Как они это делали? Каким образом, бросив один лишь взгляд, успевали узнать так много? Сказать, что они были внимательными наблюдателями — значит не сказать ничего. Как они это делали? Вот что рассказывал антрополог Ричард Ли: «Они изучали форму отпечатков. Когда животное двигается быстро, след слегка вытягивается. Хромое животное бережет больную ногу, старается ее не нагружать, и потому это копыто оставляет не столь глубокий след. У крупного животного и отпечатки шире и глубже. А все эти соотношения — целую таблицу — охотники держат у себя в голове».
В течение дня следы постепенно выветриваются, их края осыпаются вовнутрь. На дне отпечатка скапливается нанесенный ветром песок. Могут попасть туда и листья, небольшие сучки, трава. Чем больше пройдет времени, тем сильнее эрозия.
В принципе этот метод мало чем отличается от анализа кратеров, оставленных при столкновении планеты с астероидами: при прочих равных, кратер со временем становится менее глубоким, т. е. чем он мельче, тем древнее. Кратер с осыпавшимися краями, с низкой пропорцией глубина /диаметр, с большим количеством тонкодисперсных включений на дне — древнее тех, которые сохранились лучше, ведь для столь далеко зашедшей эрозии потребовалось немало времени.

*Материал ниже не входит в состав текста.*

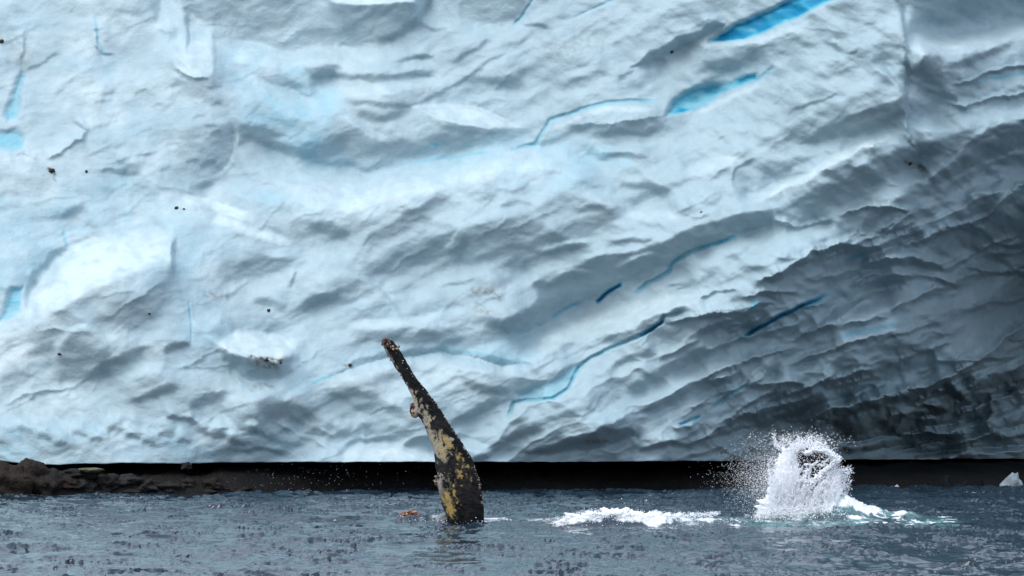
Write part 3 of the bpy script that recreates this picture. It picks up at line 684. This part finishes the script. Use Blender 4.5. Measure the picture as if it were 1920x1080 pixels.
# pair the two outlines station by station
tt = np.linspace(0, len(Lc)-1, NF); Lp = np.array(Lc); Rp = np.array(Rc); ix = np.arange(len(Lc))
Lx = np.interp(tt, ix, Lp[:, 0]); Lyy = np.interp(tt, ix, Lp[:, 1]); Rx = np.interp(tt, ix, Rp[:, 0]); Ry = np.interp(tt, ix, Rp[:, 1])
ks = np.hanning(9); ks /= ks.sum()
def smo(a): return np.convolve(np.pad(a, 4, mode='edge'), ks, 'valid')
Lx, Lyy, Rx, Ry = map(smo, (Lx, Lyy, Rx, Ry))
YF = F*H/(981-HOR)
ph = np.linspace(0, 2*np.pi, NRg, endpoint=False)
ringV = []; uu = []; vv = []
for i in range(NF):
    a = W(Lx[i], Lyy[i], YF); b = W(Rx[i], Ry[i], YF); c = (a+b)/2; hw = (b-a)/2; wd = np.linalg.norm(hw)*2
    th = .13*wd+.035
    u = np.cos(ph)                               # -1 left .. 1 right
    dep = np.sin(ph)*np.abs(np.sin(ph))**.0*th*(1.15-.35*u)       # leading edge thicker on the left
    vtx = c+u[:, None]*hw; vtx[:, 1] += dep+.22*wd*u*.6
    ringV.append(vtx); uu.append((u+1)/2); vv.append(np.full(NRg, (981-(Lyy[i]+Ry[i])/2)/346))
FV = np.array(ringV); U_ = np.array(uu); V_ = np.array(vv)
lenm = np.linspace(0, 4, NF)[:, None]
dis = .014*fbm(FV[..., 0]*7, FV[..., 2]*7+np.sin(ph)*1.5, 120, 4, .6)+.05*np.exp(-(U_/.12)**2)*np.clip(perlin(lenm*2.2+0*U_, 0*U_+2, 121), 0, 1)*sm(0, .3, V_)
nrm = FV-FV.mean(1, keepdims=True); nrm /= np.linalg.norm(nrm, axis=2, keepdims=True)+1e-9
tipf = np.minimum(1, np.linspace(0, 22, NF))[:, None]
FV = FV+nrm*(dis*tipf)[..., None]
top = FV[0].mean(0)
vs = np.concatenate([FV.reshape(-1, 3), top[None]])
def tube_faces(nr_, nc_, off=0):
    i = np.arange(nr_-1)[:, None]*nc_; j = np.arange(nc_)[None]; j2 = (j+1) % nc_
    return np.stack([i+j, i+j2, i+nc_+j2, i+nc_+j], -1).reshape(-1, 4)+off
ff = tube_faces(NF, NRg); ftri = np.stack([np.full(NRg, NF*NRg), (np.arange(NRg)+1) % NRg, np.arange(NRg)], 1)
# submerged trunk of the animal, joined into the same skin
fx_, fz_ = (870-960)/F*YF, 0
def trunk(x0, x1, cy, cz, r, n=40, m=24):
    t = np.linspace(0, 1, n); rr = r*np.sin(np.pi*t**.75)**.6+.02; xs = x0+(x1-x0)*t
    v = np.stack([np.broadcast_to(xs[:, None], (n, m)), cy+rr[:, None]*np.cos(np.linspace(0, 2*np.pi, m, endpoint=False)), cz+.8*rr[:, None]*np.sin(np.linspace(0, 2*np.pi, m, endpoint=False))], -1)
    return v.reshape(-1, 3), tube_faces(n, m)
tv, tf = trunk(fx_-3.5, fx_+7.5, YF+.7, -1.35, 1.35)
allV = np.concatenate([vs, tv])
whale = empty("humpback_whale", (fx_, YF, 0), label="whale raising one long black flipper with yellow cream blotches straight out of the water", category="whale")
body = mesh_obj("body", allV-np.array([fx_, YF, 0]), [ff, ftri, tf+len(vs)], M_SKIN, whale)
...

Причины деградации кратера могут меняться для разных планет, от пустыни к пустыне, от эпохи к эпохе, но если вам известны причины, то вы сможете многое узнать, судя по тому, насколько отчетлива или расплылась форма кратера. Точно так же появление насекомых или отпечатков других копыт поверх проложенного следа свидетельствуют о том, что след уже несвежий. Хрупкость стенок в углублении определяется количеством влаги в почве и скоростью ее высыхания с того момента, как вдавившееся в землю копыто обнажит этот внутренний слой — все эти приметы тщательно изучаются народом кунг сан.